Goal(Psychology), Bank employees--Northeastern States, Employee motivation, Performance

Call No. at the Univ. of New Haven Library

AS 36. N290 Mgmt. Syst. 1991 no.1

Abstract

Goal setting has been found to be one of the most robust motivational techniques in the organizational behavior literature. However, most of the research conducted to date has, been done in researcher-manipulated environments. The present research, which focused on the relationships among goal acceptance, goal commitment, and performance, tested many of the concepts of goal-setting theory in a natural field setting. The population studied consisted of 177 branch managers, customer service representatives, and tellers of two super-regional banks in the Northeast.

The overall findings of this study were not strongly supportive of the impact on task performance of the many variables commonly associated with goal setting. Neither goal acceptance, participation in the goal-setting process, nor goal specificity was found to have any significant direct impact on the task performance of the groups studied. Both goal commitment and goal difficulty were found to have statistically significant correlations with task performance, but at such low levels their direct impact on task performance can only be described as weak.

In general, the lack of support in the present research for the goal-setting theory developed primarily through researcher-manipulated conditions suggests the need for much more research in natural field settings.
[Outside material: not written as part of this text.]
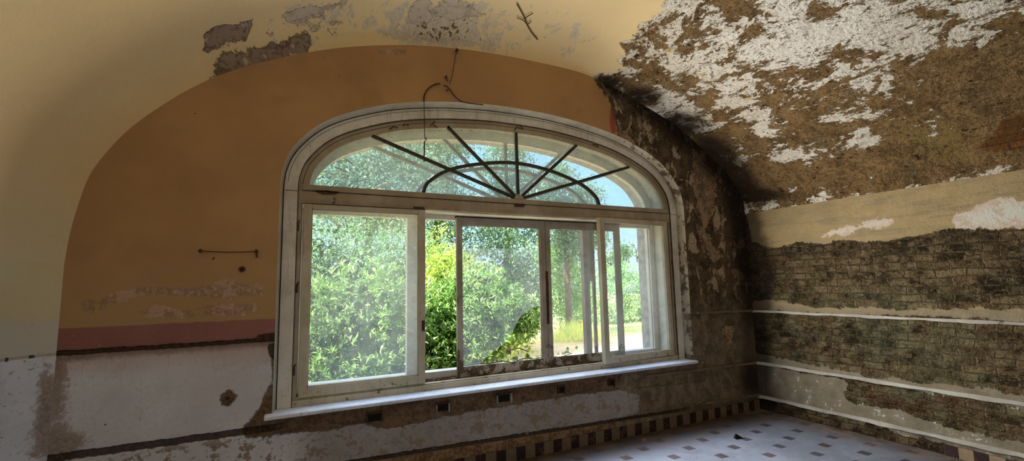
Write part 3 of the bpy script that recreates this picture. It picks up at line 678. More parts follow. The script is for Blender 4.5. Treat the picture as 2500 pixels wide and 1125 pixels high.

Major contributions of this study include: This study was one of the first natural field studies which (1) examined the impact of goal-setting variables on task performance; (2) demonstrated that goal acceptance and goal commitment, while strongly related, are distinguishable concepts; (3) examined whether levels of goal acceptance and goal commitment vary with respect to job satisfaction; and (4) demonstrated the need for a reexamination of the Porter et al. (1974) "Organizational Commitment Questionnaire" to determine the number of underlying factors it measures. Additionally, this study is believed to have been the first study to (1) seek to validate the operational definition: Goal Commitment = Effort = Expectancy 1 x Expectancy 2 x Valence; (2) examine whether levels of goal acceptance and goal commitment vary with respect to job level; (3) examine the relationship between organizational commitment and goal commitment; and (4) examine demographic differences with respect to goal commitment.